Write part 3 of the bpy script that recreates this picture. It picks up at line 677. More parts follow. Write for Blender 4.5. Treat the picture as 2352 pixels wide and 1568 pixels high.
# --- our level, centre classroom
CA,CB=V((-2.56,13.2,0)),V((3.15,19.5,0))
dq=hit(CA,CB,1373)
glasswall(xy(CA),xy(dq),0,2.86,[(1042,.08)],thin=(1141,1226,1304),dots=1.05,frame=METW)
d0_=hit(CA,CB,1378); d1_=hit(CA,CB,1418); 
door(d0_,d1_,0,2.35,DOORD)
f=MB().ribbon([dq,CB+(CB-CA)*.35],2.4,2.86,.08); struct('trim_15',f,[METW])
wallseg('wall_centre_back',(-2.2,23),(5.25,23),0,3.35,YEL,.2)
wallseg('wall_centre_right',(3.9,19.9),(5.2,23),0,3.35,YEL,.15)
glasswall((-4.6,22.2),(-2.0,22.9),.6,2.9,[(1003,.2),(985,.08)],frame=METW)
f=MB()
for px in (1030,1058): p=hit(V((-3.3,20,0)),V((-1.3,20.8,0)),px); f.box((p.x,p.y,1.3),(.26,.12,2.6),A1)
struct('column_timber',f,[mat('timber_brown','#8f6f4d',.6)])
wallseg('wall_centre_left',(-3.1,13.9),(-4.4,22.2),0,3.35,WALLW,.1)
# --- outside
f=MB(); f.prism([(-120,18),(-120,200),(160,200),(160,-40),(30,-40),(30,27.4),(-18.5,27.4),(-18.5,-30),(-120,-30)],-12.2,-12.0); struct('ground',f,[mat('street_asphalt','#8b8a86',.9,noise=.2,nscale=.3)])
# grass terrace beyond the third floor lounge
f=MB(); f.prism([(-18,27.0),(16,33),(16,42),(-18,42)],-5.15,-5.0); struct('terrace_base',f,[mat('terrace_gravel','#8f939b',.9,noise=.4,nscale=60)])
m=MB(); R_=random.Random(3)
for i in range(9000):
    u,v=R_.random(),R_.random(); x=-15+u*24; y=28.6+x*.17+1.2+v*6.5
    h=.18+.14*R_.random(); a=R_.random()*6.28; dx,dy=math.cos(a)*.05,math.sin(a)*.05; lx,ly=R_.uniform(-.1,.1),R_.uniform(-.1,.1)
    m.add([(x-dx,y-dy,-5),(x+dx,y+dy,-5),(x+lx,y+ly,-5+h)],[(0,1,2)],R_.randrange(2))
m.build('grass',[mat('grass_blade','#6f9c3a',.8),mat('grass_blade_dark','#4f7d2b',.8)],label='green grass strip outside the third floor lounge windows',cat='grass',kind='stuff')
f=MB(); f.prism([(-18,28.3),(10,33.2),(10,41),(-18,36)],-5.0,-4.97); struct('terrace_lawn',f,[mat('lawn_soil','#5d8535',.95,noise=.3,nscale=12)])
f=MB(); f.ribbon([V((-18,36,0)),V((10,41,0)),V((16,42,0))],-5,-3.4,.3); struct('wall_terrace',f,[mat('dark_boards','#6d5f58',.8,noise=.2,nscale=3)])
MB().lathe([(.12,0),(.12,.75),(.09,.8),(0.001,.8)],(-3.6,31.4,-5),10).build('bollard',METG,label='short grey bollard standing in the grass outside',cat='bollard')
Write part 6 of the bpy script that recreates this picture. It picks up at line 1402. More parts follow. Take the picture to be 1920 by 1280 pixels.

§ **What you should do**
Reproduce each line verbatim.

§ **Exercise result**
Write part 3 of the bpy script that recreates this picture. It picks up at line 677. More parts follow. Write for Blender 4.5. Treat the picture as 2352 pixels wide and 1568 pixels high.
# --- our level, centre classroom
CA,CB=V((-2.56,13.2,0)),V((3.15,19.5,0))
dq=hit(CA,CB,1373)
glasswall(xy(CA),xy(dq),0,2.86,[(1042,.08)],thin=(1141,1226,1304),dots=1.05,frame=METW)
d0_=hit(CA,CB,1378); d1_=hit(CA,CB,1418); 
door(d0_,d1_,0,2.35,DOORD)
f=MB().ribbon([dq,CB+(CB-CA)*.35],2.4,2.86,.08); struct('trim_15',f,[METW])
wallseg('wall_centre_back',(-2.2,23),(5.25,23),0,3.35,YEL,.2)
wallseg('wall_centre_right',(3.9,19.9),(5.2,23),0,3.35,YEL,.15)
glasswall((-4.6,22.2),(-2.0,22.9),.6,2.9,[(1003,.2),(985,.08)],frame=METW)
f=MB()
for px in (1030,1058): p=hit(V((-3.3,20,0)),V((-1.3,20.8,0)),px); f.box((p.x,p.y,1.3),(.26,.12,2.6),A1)
struct('column_timber',f,[mat('timber_brown','#8f6f4d',.6)])
wallseg('wall_centre_left',(-3.1,13.9),(-4.4,22.2),0,3.35,WALLW,.1)
# --- outside
f=MB(); f.prism([(-120,18),(-120,200),(160,200),(160,-40),(30,-40),(30,27.4),(-18.5,27.4),(-18.5,-30),(-120,-30)],-12.2,-12.0); struct('ground',f,[mat('street_asphalt','#8b8a86',.9,noise=.2,nscale=.3)])
# grass terrace beyond the third floor lounge
f=MB(); f.prism([(-18,27.0),(16,33),(16,42),(-18,42)],-5.15,-5.0); struct('terrace_base',f,[mat('terrace_gravel','#8f939b',.9,noise=.4,nscale=60)])
m=MB(); R_=random.Random(3)
for i in range(9000):
    u,v=R_.random(),R_.random(); x=-15+u*24; y=28.6+x*.17+1.2+v*6.5
    h=.18+.14*R_.random(); a=R_.random()*6.28; dx,dy=math.cos(a)*.05,math.sin(a)*.05; lx,ly=R_.uniform(-.1,.1),R_.uniform(-.1,.1)
    m.add([(x-dx,y-dy,-5),(x+dx,y+dy,-5),(x+lx,y+ly,-5+h)],[(0,1,2)],R_.randrange(2))
m.build('grass',[mat('grass_blade','#6f9c3a',.8),mat('grass_blade_dark','#4f7d2b',.8)],label='green grass strip outside the third floor lounge windows',cat='grass',kind='stuff')
f=MB(); f.prism([(-18,28.3),(10,33.2),(10,41),(-18,36)],-5.0,-4.97); struct('terrace_lawn',f,[mat('lawn_soil','#5d8535',.95,noise=.3,nscale=12)])
f=MB(); f.ribbon([V((-18,36,0)),V((10,41,0)),V((16,42,0))],-5,-3.4,.3); struct('wall_terrace',f,[mat('dark_boards','#6d5f58',.8,noise=.2,nscale=3)])
MB().lathe([(.12,0),(.12,.75),(.09,.8),(0.001,.8)],(-3.6,31.4,-5),10).build('bollard',METG,label='short grey bollard standing in the grass outside',cat='bollard')
Write part 6 of the bpy script that recreates this picture. It picks up at line 1402. More parts follow. Take the picture to be 1920 by 1280 pixels.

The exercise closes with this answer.